Die Pfarrerin Renate Ellmenreich (geb. Groß), Jahrgang 1950, beginnt nach ihrem Theologiestudium in Berlin 1974 ihre Tätigkeit als Katechetin in Jena-Neulobeda. Hier lernt sie Matthias Domaschk kennen, der 1981 in der Untersuchungshaftanstalt des Ministeriums für Staatssicherheit (MfS) in Gera ums Leben kommt. So befinden sich in der Sammlung Porträtfotos von Domaschk als Kind, Jugendlicher, Familienvater und Wehrdienstleistender aus den 1960er und 1970er Jahren.
Zum Zeitpunkt des Todes von Domaschk ist Ellmenreich bereits in die Bundesrepublik ausgereist (1980) und als Pfarrerin in Frankfurt/Main tätig. Von hier aus setzt sie sich in Korrespondenzen mit ihrem Berliner Anwalt, dem Thüringer Landesbischof und Amnesty International (AI) für die Aufklärung der Todesumstände von Domaschk sowie für die Freilassung und Unterstützung der in den Jahren 1982 bis 1984 verhafteten Jenaer Freunde sowie Mitglieder der Jenaer Friedensgemeinschaft Michael Blumhagen, Roland Jahn, Manfred Hildebrandt, Thomas Kretschmer, Petra Falkenberg und andere ein. Aus der regen Korrespondenz mit diversen Sektionen von AI ergibt sich ein deutliches Bild der Vorgehensweise von AI in der Unterstützung von Inhaftierten in der DDR. Eine Zeitungsartikelsammlung dokumentiert zudem die mediale Wirkung der Jenaer Ereignisse sowie die Ausbürgerung von Künstlern aus der DDR in den Jahren 1981 bis 1983 in die Bundesrepublik.

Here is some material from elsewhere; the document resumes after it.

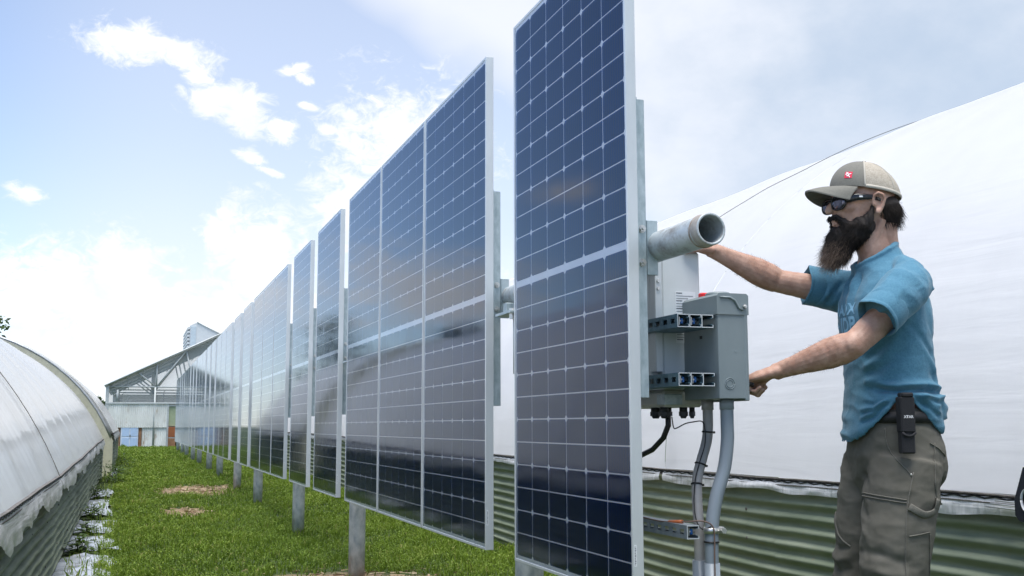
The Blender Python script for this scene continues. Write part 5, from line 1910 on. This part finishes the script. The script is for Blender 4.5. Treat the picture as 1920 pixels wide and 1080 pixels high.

Darüber hinaus engagiert sich Ellmenreich seit den 1980er Jahren in Friedens- und Menschenrechtsgruppen der Bundesrepublik. So sind Arbeitshefter mit Zeugnissen ihres Friedensengagements im Rahmen ihrer Tätigkeit als Pfarrerin in Frankfurt/Main bzw. der Evangelischen Kirche Hessen und in bundesdeutschen Friedensgruppen (1981 bis 1983) überliefert. Ein Arbeitshefter zu Menschenrechtsfragen in Polen und der Sowjetunion (1982 bis 1984) umfasst etwa einen Aufruf der Initiative Solidarität mit Solidarnosc zur Unterstützung politischer Gefangener aus Posznan (1982) und Mitteilungsblätter der Deutschen Sektion der Internationalen Gesellschaft für Menschenrechte (1987 bis 1993), unter anderem zu Lech Walesa und zum Archipel Gulag. Daneben ist ein Bericht Ellmenreichs zu einer Nicaragua-Reise aus dem Jahr 1985 überliefert.

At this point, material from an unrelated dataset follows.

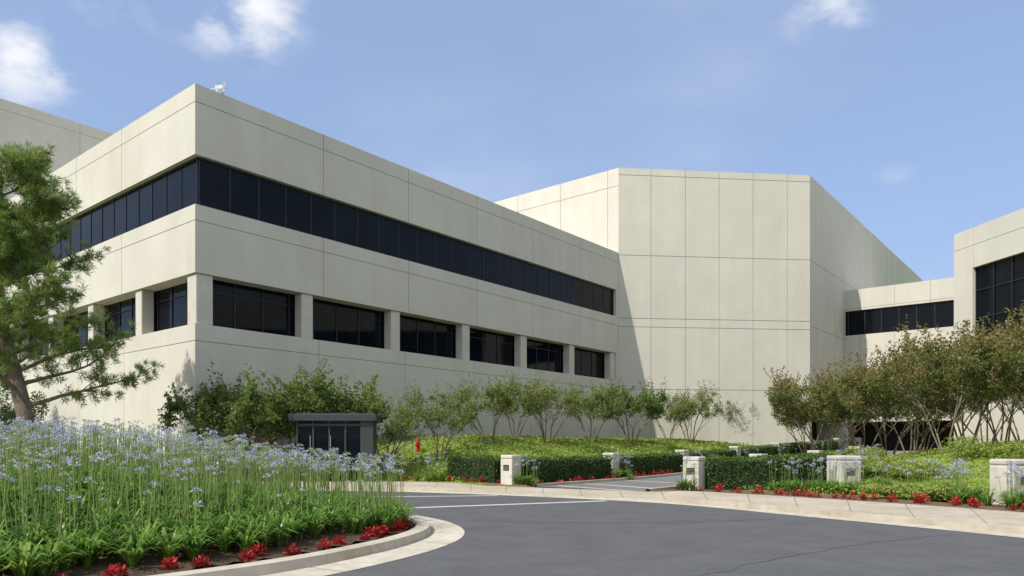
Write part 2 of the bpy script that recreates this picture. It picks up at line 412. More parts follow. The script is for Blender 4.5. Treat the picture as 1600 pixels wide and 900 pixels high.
T0b=T0+np.array([.03,0.02]); T1=np.array([26.9,65.6]); T2=T1+Dv*41.4; TL=T0b+Lv*26; TB=TL+Dv*50
zt=26.15
inT=(T1+TL)/2+Dv*12
u_=[2.93,6.05,9.15,12.3,15.5]
vj=[(u,0,zt) for u in u_]
wall(T0b,T1,-.5,zt,inT,[],vj,[25.55,18.5,12.95,12.2,6.7],'front_wall',Tw,jw=.05)
wall(T0b,TL,-.5,zt,inT,[],[(1.1+k*5.1,0,zt) for k in range(6)],[24.6,18.5,12.5],'left_wall',Tw,jw=.05)
pt,L,d,n=wall(T1,T2,-.5,zt,inT,[(.5,10.6,1.0,4.15,2.5,3)],[(k*6.2+11,0,zt) for k in range(6)],[18.5,12.6],'right_wall',Tw,jw=.04)
roof([T0b,T1,T2,TB,TL],zt,'roof',Tw)
wall(T2,TB,-.5,zt,inT,[],[],[],'rear_wall_a',Tw); wall(TB,TL,-.5,zt,inT,[],[],[],'rear_wall_b',Tw)
Lk=empty('link_building')
K0=T1+Dv*8.9; K1=K0-Lv*12.0; zk=17.6
def zpix(y,Yd): return 1.7+(697-y)*Yd/1135
zwa=zpix(525,74.5); zwb=zpix(487,74.5)
inK=(K0+K1)/2+Dv*5
K0e=K0+(-Lv)*.01
L=np.linalg.norm(K1-K0e)
pt,L,d,n=wall(K0e,K1,-.5,zk,inK,[(.02,L-.05,zwa,zwb,.2,2),(.3,L-.3,1.0,4.15,2.5,3)],[(k*3.1+1.5,zwb,zk) for k in range(6)]+[(k*3.1+1.5,4.15,zwa) for k in range(6)],[zk-1.9],'front_wall',Lk)
fr=MB(); u=.3
while u<L: bars(fr,pt,u,zwa,zwb,.2,.07,.05); u+=1.55
hbar(fr,pt,.02,L-.05,zwb-.04,.2,.08,.06)
obj('window_frames',fr.mesh('frames',[M_frame]),Lk)
roof([K0e,K1,K1+Dv*10,K0e+Dv*10],zk,'roof',Lk)
Rb=empty('office_building')
E0=np.array([36.5,60.0]); E1=E0+np.array([.147,-1])*46; zE=19.15; inE=(E0+E1)/2+np.array([12,0])
LE=np.linalg.norm(E1-E0)
pt,L,d,n=wall(E0,E1,-.5,zE,inE,[(2.0,LE-6,5.5,15.95,.35,2)],[(2.1+5.4*k,15.95,zE) for k in range(9)],[17.75],'street_wall',Rb)
fr=MB(); u=2.0
while u<LE-6: bars(fr,pt,u+.04,5.5,15.95,.35,.09,.1); u+=1.75
for z in (15.9,14.1,11.9,9.7,7.5,5.6): hbar(fr,pt,2.0,LE-6,z,.35,.09,.09)
obj('window_frames',fr.mesh('frames',[M_frame]),Rb)
E2=E0+np.array([25,6]);E3=E1+np.array([25,6])
wall(E0,E2,-.5,zE,inE,[],[],[],'rear_wall_a',Rb);wall(E1,E3,-.5,zE,inE,[],[],[],'rear_wall_b',Rb);wall(E2,E3,-.5,zE,inE,[],[],[],'rear_wall_c',Rb)
roof([E0,E1,E3,E2],zE,'roof',Rb)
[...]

Vereinzelt im Bestand enthalten sind Samisdat und Erklärungen von Gruppen der unabhängigen Umwelt- und Friedensbewegung in der DDR aus den Jahren 1988 bis 1989. Hierzu gehört unter anderem die „Pechblende“ von Michael Beleites, die 1988 vom Kirchlichen Forschungsheim Wittenberg herausgegeben wird oder ein Aufruf der Initiative Frieden und Menschenrechte.
In den 1990er Jahren bemüht sich Ellmenreich erneut um die Aufklärung der Todesumstände von Domaschk. So befindet sich im Bestand das gerichtsmedizinisches Gutachten von 1991 im Todesermittlungsverfahren der Staatsanwaltschaft Gera und eine Korrespondenz zur Beschwerde gegen die Einstellung des Ermittlungsverfahrens aus dem Jahr 1995. In den Jahren 1993 bis 1999 arbeitet Ellmenreich als Rechercheurin für die Stasi-Unterlagenbehörde in Gera. Ihrer Erfahrungen und Erkenntnisse beschreibt sie 1994 in einem Artikel „Frauenbild des MfS – Mein Einblick“ im Informationsblatt des Unabhängigen Frauenverbandes Berlin „Weibblick“. Die Jahrgänge 1993 bis 1998 dieser Zeitschrift befinden sich in der Sammlung, ebenso ein Ordner aus der Tätigkeit im Arbeitskreis Wahrhaftigkeit in der Kirche, Gera 1992 bis 1998.